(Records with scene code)
───

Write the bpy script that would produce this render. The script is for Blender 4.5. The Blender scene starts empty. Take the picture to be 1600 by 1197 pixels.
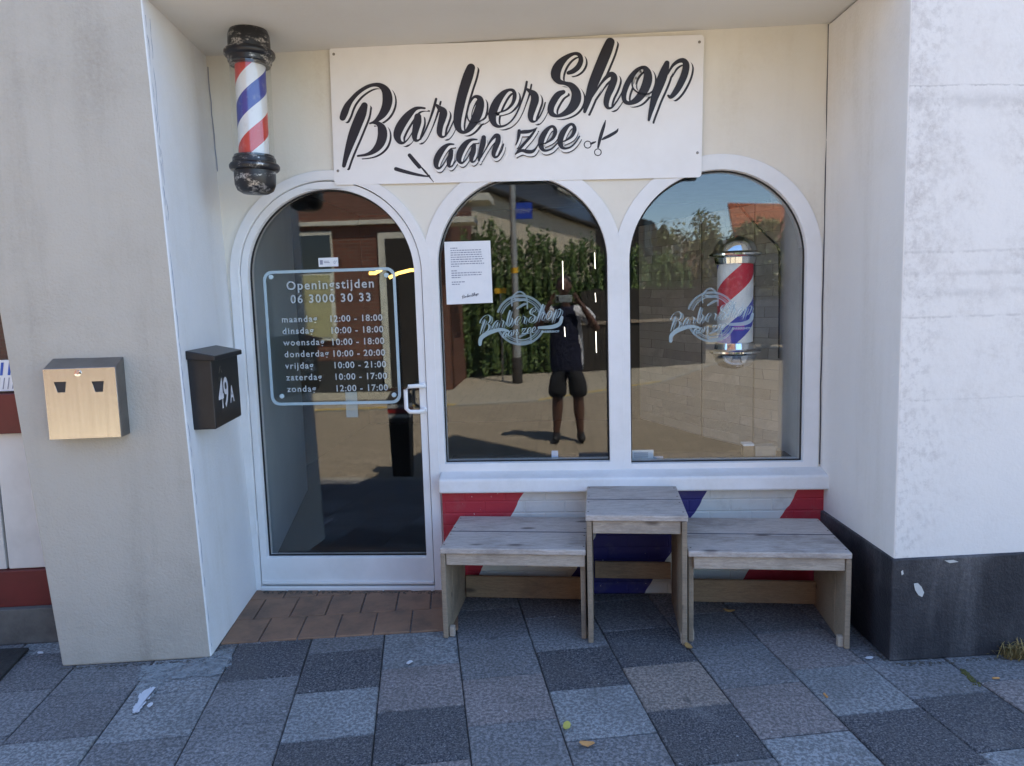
import bpy, bmesh, math, random
from mathutils import Vector, Matrix, Euler
R = math.radians
random.seed(7)
S = bpy.context.scene
COL = S.collection

# ---------------------------------------------------------------- camera
CAM = Vector((0, -4.0, 1.63)); FPX = 1150.3
RT = Vector((0.99740241, 0.06619344, -0.02840523)); UP = Vector((0.02052829, 0.11677728, 0.99294595)); FW = Vector((-0.0690436, 0.99094979, -0.1151151))
cam = bpy.data.cameras.new('camera'); camo = bpy.data.objects.new('camera', cam); COL.objects.link(camo)
cam.sensor_width = 36; cam.lens = FPX / 1600 * 36; cam.clip_start = 0.01; cam.clip_end = 2000
m = Matrix((RT, UP, -FW)).transposed().to_4x4(); m.translation = CAM
camo.matrix_world = m; S.camera = camo

# ---------------------------------------------------------------- sky, sun, exposure
SUN = Vector((0.50, 0.62, 1.45)).normalized()
elev = math.asin(SUN.z); azim = math.atan2(SUN.x, SUN.y)
W = bpy.data.worlds.new('World'); S.world = W; W.use_nodes = True
nt = W.node_tree; bg = nt.nodes['Background']
sky = nt.nodes.new('ShaderNodeTexSky'); sky.sky_type = 'NISHITA'; sky.sun_disc = False
sky.sun_elevation = elev; sky.sun_rotation = azim; sky.altitude = 900; sky.air_density = 1.0; sky.dust_density = 0.15; sky.ozone_density = 2.4
nt.links.new(sky.outputs[0], bg.inputs[0]); bg.inputs[1].default_value = 0.15
sl = bpy.data.lights.new('sun', 'SUN'); sl.energy = 4.8; sl.angle = R(0.53); sl.color = (1.0, 0.93, 0.82)
so = bpy.data.objects.new('sun', sl); COL.objects.link(so); so.location = (4, 10, 20)
so.rotation_euler = SUN.to_track_quat('Z', 'Y').to_euler()
S.view_settings.view_transform = 'Standard'; S.view_settings.look = 'None'
S.view_settings.exposure = 1.98; S.view_settings.gamma = 1
S.cycles.max_bounces = 10; S.cycles.transparent_max_bounces = 16; S.cycles.glossy_bounces = 6

# ---------------------------------------------------------------- pixel -> point on a real plane
def ray(u, v): return FW + RT * ((u - 800) / FPX) - UP * ((v - 598.5) / FPX)
def PY(u, v, y=0.0):
    d = ray(u, v); return CAM + d * ((y - CAM.y) / d.y)
def PZ(u, v, z=0.0):
    d = ray(u, v); return CAM + d * ((z - CAM.z) / d.z)
def PN(u, v, n, p):
    d = ray(u, v); return CAM + d * ((Vector(p) - CAM).dot(n) / d.dot(n))
def MY(u, v, Y):                                   # a point seen in the glass, Y metres out into the street
    p = PY(u, v, Y); return Vector((p.x, -Y, p.z))

# ---------------------------------------------------------------- materials
class N:
    def __init__(s, name):
        s.m = bpy.data.materials.new(name); s.m.use_nodes = True; s.t = s.m.node_tree
        s.b = s.t.nodes['Principled BSDF']; s.o = s.t.nodes['Material Output']
        s.tc = s.new('ShaderNodeTexCoord').outputs['Object']
    def new(s, k, **kw):
        n = s.t.nodes.new(k)
        for a, b in kw.items(): setattr(n, a, b)
        return n
    def put(s, sock, v):
        if isinstance(v, bpy.types.NodeSocket): s.t.links.new(v, sock)
        elif isinstance(v, (tuple, list)) and len(v) == 3 and sock.type == 'RGBA': sock.default_value = (*v, 1)
        else: sock.default_value = v
    def math(s, op, a, b=0.0, c=None, clamp=False):
        n = s.new('ShaderNodeMath', operation=op, use_clamp=clamp); s.put(n.inputs[0], a); s.put(n.inputs[1], b)
        if c is not None: s.put(n.inputs[2], c)
        return n.outputs[0]
    def mix(s, f, a, b, mode='MIX'):
        n = s.new('ShaderNodeMix', data_type='RGBA', blend_type=mode)
        s.put(n.inputs[0], f); s.put(n.inputs[6], a); s.put(n.inputs[7], b); return n.outputs[2]
    def noise(s, scale, detail=4, rough=.55, vec=None, dist=0):
        n = s.new('ShaderNodeTexNoise'); s.put(n.inputs['Vector'], vec or s.tc)
        n.inputs['Scale'].default_value = scale; n.inputs['Detail'].default_value = detail
        n.inputs['Roughness'].default_value = rough; n.inputs['Distortion'].default_value = dist
        return n.outputs[0]
    def ramp(s, v, a, b): 
        n = s.new('ShaderNodeMapRange'); n.interpolation_type = 'SMOOTHSTEP'; s.put(n.inputs[0], v)
        n.inputs[1].default_value = a; n.inputs[2].default_value = b; return n.outputs[0]
    def mapping(s, scale, rot=(0, 0, 0)):
        n = s.new('ShaderNodeMapping'); s.put(n.inputs[0], s.tc); n.inputs[3].default_value = scale; n.inputs[2].default_value = rot
        return n.outputs[0]
    def xyz(s, v=None):
        n = s.new('ShaderNodeSeparateXYZ'); s.put(n.inputs[0], v or s.tc); return n.outputs
    def bump(s, h, strength=.3, dist=.005):
        n = s.new('ShaderNodeBump'); s.put(n.inputs['Height'], h); n.inputs['Strength'].default_value = strength
        n.inputs['Distance'].default_value = dist; s.t.links.new(n.outputs[0], s.b.inputs['Normal']); return n
    def done(s, col=None, rough=.6, metal=0, spec=.5):
        if col is not None: s.put(s.b.inputs['Base Color'], col)
        s.put(s.b.inputs['Roughness'], rough); s.put(s.b.inputs['Metallic'], metal)
        s.put(s.b.inputs['Specular IOR Level'], spec); return s.m

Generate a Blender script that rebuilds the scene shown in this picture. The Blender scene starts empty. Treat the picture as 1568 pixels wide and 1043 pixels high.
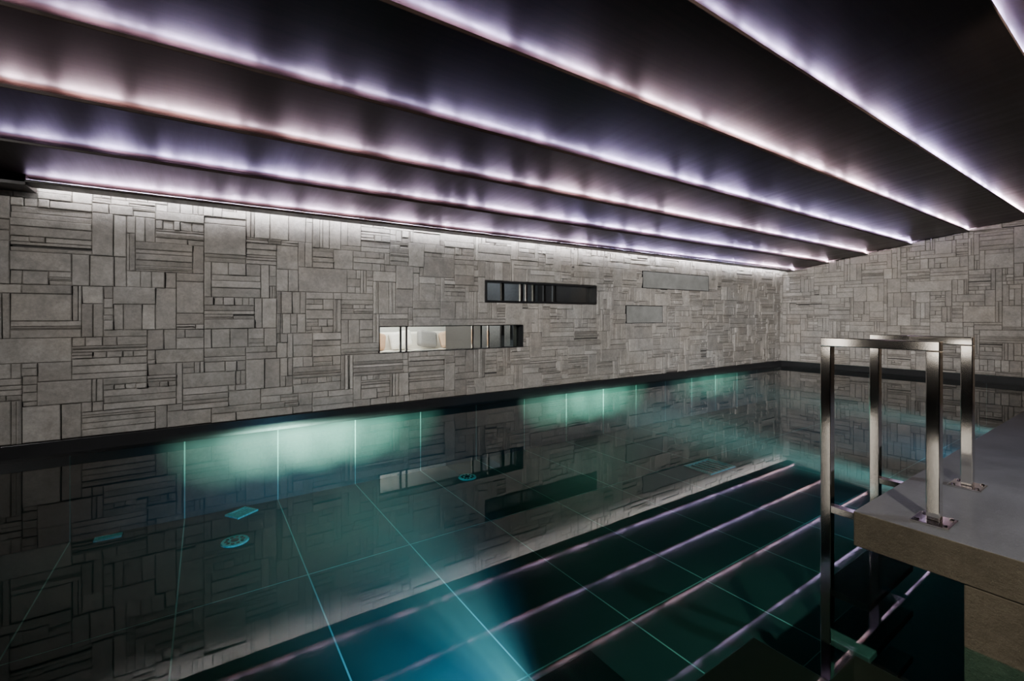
import bpy, bmesh, math, random
from mathutils import Vector, Matrix
ZC=1.52            # camera height above water (water at z=0)
def Z(z): return z+ZC
scn=bpy.context.scene
col=scn.collection

# ---------------------------------------------------------------- materials
def mat(name):
    m=bpy.data.materials.new(name); m.use_nodes=True
    nt=m.node_tree; nt.nodes.clear()
    out=nt.nodes.new('ShaderNodeOutputMaterial')
    return m,nt,out
def N(nt,t,**kw):
    n=nt.nodes.new(t)
    for k,v in kw.items():
        if k.startswith('i_'):
            n.inputs[k[2:].replace('_',' ')].default_value=v
        else: setattr(n,k,v)
    return n
def math_(nt,op,a,b=None,c=None):
    n=nt.nodes.new('ShaderNodeMath'); n.operation=op
    for i,v in enumerate((a,b,c)):
        if v is None: continue
        if isinstance(v,(int,float)): n.inputs[i].default_value=v
        else: nt.links.new(v,n.inputs[i])
    return n.outputs[0]
def mixc(nt,f,a,b,mode='MIX'):
    n=nt.nodes.new('ShaderNodeMix'); n.data_type='RGBA'; n.blend_type=mode
    for i,v in ((0,f),(6,a),(7,b)):
        if isinstance(v,(int,float)): n.inputs[i].default_value=v
        elif isinstance(v,tuple): n.inputs[i].default_value=(*v,1) if len(v)==3 else v
        else: nt.links.new(v,n.inputs[i])
    return n.outputs[2]
def noise(nt,scale,detail=4,rough=.6,vec=None,mapscale=None):
    n=nt.nodes.new('ShaderNodeTexNoise'); n.inputs['Scale'].default_value=scale
    n.inputs['Detail'].default_value=detail; n.inputs['Roughness'].default_value=rough
    g=nt.nodes.new('ShaderNodeNewGeometry')
    v=g.outputs['Position']
    if mapscale:
        mp=nt.nodes.new('ShaderNodeMapping'); mp.inputs['Scale'].default_value=mapscale
        nt.links.new(v,mp.inputs['Vector']); v=mp.outputs['Vector']
    nt.links.new(v,n.inputs['Vector'])
    return n.outputs['Fac']
def ramp(nt,f,stops):
    r=nt.nodes.new('ShaderNodeValToRGB')
    e=r.color_ramp.elements
    while len(e)<len(stops): e.new(.5)
    for i,(p,c) in enumerate(stops):
        e[i].position=p; e[i].color=(*c,1)
    nt.links.new(f,r.inputs[0]); return r.outputs[0]
def principled(nt,out,color=None,rough=.5,metal=0,bump=None,bstr=.2,bdist=.01,spec=None,coat=0):
    p=nt.nodes.new('ShaderNodeBsdfPrincipled')
    def s(k,v):
        if v is None: return
        if isinstance(v,(int,float)): p.inputs[k].default_value=v
        elif isinstance(v,tuple): p.inputs[k].default_value=(*v,1)
        else: nt.links.new(v,p.inputs[k])
    s('Base Color',color); s('Roughness',rough); s('Metallic',metal)
    s('Specular IOR Level',spec); s('Coat Weight',coat)
    if bump is not None:
        b=nt.nodes.new('ShaderNodeBump'); b.inputs['Strength'].default_value=bstr
        b.inputs['Distance'].default_value=bdist
        nt.links.new(bump,b.inputs['Height']); nt.links.new(b.outputs[0],p.inputs['Normal'])
    nt.links.new(p.outputs[0],out.inputs[0]); return p

def m_stone():
    m,nt,o=mat('split_limestone')
    at=nt.nodes.new('ShaderNodeAttribute'); at.attribute_name='tone'
    c1=ramp(nt,at.outputs['Fac'],[(0,(.185,.183,.182)),(.45,(.25,.247,.242)),(.75,(.29,.284,.272)),(1,(.37,.362,.35))])
    n=noise(nt,1.1,3,.6)
    c2=mixc(nt,math_(nt,'MULTIPLY',n,.75),c1,(.27,.218,.165))
    f=noise(nt,26,8,.75)
    h=noise(nt,5,5,.7)
    c3=mixc(nt,.8,c2,ramp(nt,f,[(.3,(.60,.60,.60)),(.7,(1.2,1.2,1.2))]),'MULTIPLY')
    c3=mixc(nt,.9,c3,ramp(nt,h,[(.3,(.62,.62,.62)),(.7,(1.2,1.2,1.2))]),'MULTIPLY')
    principled(nt,o,c3,.55,bump=f,bstr=.9,bdist=.016,spec=.5)
    return m
def m_plain(name,c,rough=.5,metal=0,ns=20,var=.25,bstr=.1,spec=None,coat=0,mapscale=None):
    m,nt,o=mat(name)
    f=noise(nt,ns,5,.6,mapscale=mapscale)
    cc=mixc(nt,1.0,c,ramp(nt,f,[(.3,(1-var,)*3),(.7,(1+var*.5,)*3)]),'MULTIPLY')
    principled(nt,o,cc,rough,metal,bump=f,bstr=bstr,bdist=.004,spec=spec,coat=coat)
    return m
def m_board():
    m,nt,o=mat('dark_stained_timber')
    f=noise(nt,1,6,.7,mapscale=(9,.6,3))
    g=noise(nt,1,5,.65,mapscale=(.8,30,30))
    c=mixc(nt,f,(.004,.0026,.002),(.022,.0142,.0115))
    c=mixc(nt,.8,c,ramp(nt,g,[(.3,(.45,.45,.45)),(.7,(1.3,1.22,1.15))]),'MULTIPLY')
    r=math_(nt,'MULTIPLY_ADD',f,.35,.22)
    principled(nt,o,c,r,bump=g,bstr=.1,bdist=.002,spec=.12)
    return m
def m_tile():
    m,nt,o=mat('pool_tile_dark_green')
    g=nt.nodes.new('ShaderNodeNewGeometry')
    s=nt.nodes.new('ShaderNodeSeparateXYZ'); nt.links.new(g.outputs['Position'],s.inputs[0])
    def line(v,off,per,w):
        a=math_(nt,'SUBTRACT',v,off-per/2)
        a=math_(nt,'FLOORED_MODULO',a,per)
        a=math_(nt,'ABSOLUTE',math_(nt,'SUBTRACT',a,per/2))
        return math_(nt,'LESS_THAN',a,w)
    lx=line(s.outputs[0],-1.239,1.041,.006)
    ly=line(s.outputs[1],4.79,2.21,.006)
    l=math_(nt,'MAXIMUM',lx,ly)
    n=noise(nt,2.5,4,.6); n2=noise(nt,60,3,.6)
    base=mixc(nt,n,(.009,.026,.024),(.024,.050,.044))
    c=mixc(nt,l,base,(.18,.36,.32))
    principled(nt,o,c,.45,bump=n2,bstr=.03,bdist=.002,spec=.3)
    return m
def m_water():
    m,nt,o=mat('pool_water_surface')
    fr=N(nt,'ShaderNodeFresnel'); fr.inputs['IOR'].default_value=1.42
    tr=nt.nodes.new('ShaderNodeBsdfTransparent'); tr.inputs[0].default_value=(.64,.96,.92,1)
    gl=nt.nodes.new('ShaderNodeBsdfGlossy'); gl.inputs['Roughness'].default_value=.01
    n=noise(nt,1.6,2,.5)
    b=nt.nodes.new('ShaderNodeBump'); b.inputs['Strength'].default_value=.006; b.inputs['Distance'].default_value=.02
    nt.links.new(n,b.inputs['Height']); nt.links.new(b.outputs[0],gl.inputs['Normal'])
    mx=nt.nodes.new('ShaderNodeMixShader')
    nt.links.new(fr.outputs[0],mx.inputs[0]); nt.links.new(tr.outputs[0],mx.inputs[1]); nt.links.new(gl.outputs[0],mx.inputs[2])
    nt.links.new(mx.outputs[0],o.inputs[0]); return m
def m_glass(name,tint=(.85,.9,.9),k=1.0):
    m,nt,o=mat(name)
    fr=N(nt,'ShaderNodeFresnel'); fr.inputs['IOR'].default_value=1.3
    tr=nt.nodes.new('ShaderNodeBsdfTransparent'); tr.inputs[0].default_value=(*tint,1)
    gl=nt.nodes.new('ShaderNodeBsdfGlossy'); gl.inputs['Roughness'].default_value=.02
    mx=nt.nodes.new('ShaderNodeMixShader')
    nt.links.new(fr.outputs[0],mx.inputs[0]); nt.links.new(tr.outputs[0],mx.inputs[1]); nt.links.new(gl.outputs[0],mx.inputs[2])
    nt.links.new(mx.outputs[0],o.inputs[0]); return m
def m_emit(name,c,s,beads=False):
    m,nt,o=mat(name)
    e=nt.nodes.new('ShaderNodeEmission'); e.inputs[0].default_value=(*c,1); e.inputs[1].default_value=s
    if beads:
        f=noise(nt,1,3,.6,mapscale=(2.8,.4,.4))
        st=ramp(nt,f,[(.40,(.2,)*3),(.58,(1.4,)*3)])
        nt.links.new(math_(nt,'MULTIPLY',st,s),e.inputs[1])
        h=noise(nt,1,1,.5,mapscale=(.25,.9,.9))
        cc=ramp(nt,h,[(.42,(.66,.54,1.0)),(.70,(1.0,.70,.82))])
        nt.links.new(cc,e.inputs[0])
    nt.links.new(e.outputs[0],o.inputs[0]); return m
def m_concrete(name,a,b,scale=30,bstr=.3,rough=.6,spk=.6):
    m,nt,o=mat(name)
    f=noise(nt,scale,8,.75); g=noise(nt,3,3,.6)
    v=nt.nodes.new('ShaderNodeTexVoronoi'); v.inputs['Scale'].default_value=90
    gg=nt.nodes.new('ShaderNodeNewGeometry'); nt.links.new(gg.outputs['Position'],v.inputs['Vector'])
    c=mixc(nt,f,a,b)
    sp=math_(nt,'LESS_THAN',v.outputs['Distance'],.17)
    c=mixc(nt,math_(nt,'MULTIPLY',sp,spk),c,tuple(min(1,x*2.2) for x in b))
    c=mixc(nt,.8,c,ramp(nt,g,[(.3,(.6,.6,.6)),(.7,(1.15,1.15,1.15))]),'MULTIPLY')
    principled(nt,o,c,rough,bump=f,bstr=bstr,bdist=.008)
    return m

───

Exercise goal: In the entries above, find the line that contains "COL = S.collection", then repeat exactly every line from the first one through that line, with no pictures.

Reply:
Write the bpy script that would produce this render. The script is for Blender 4.5. The Blender scene starts empty. Take the picture to be 1600 by 1197 pixels.
import bpy, bmesh, math, random
from mathutils import Vector, Matrix, Euler
R = math.radians
random.seed(7)
S = bpy.context.scene
COL = S.collection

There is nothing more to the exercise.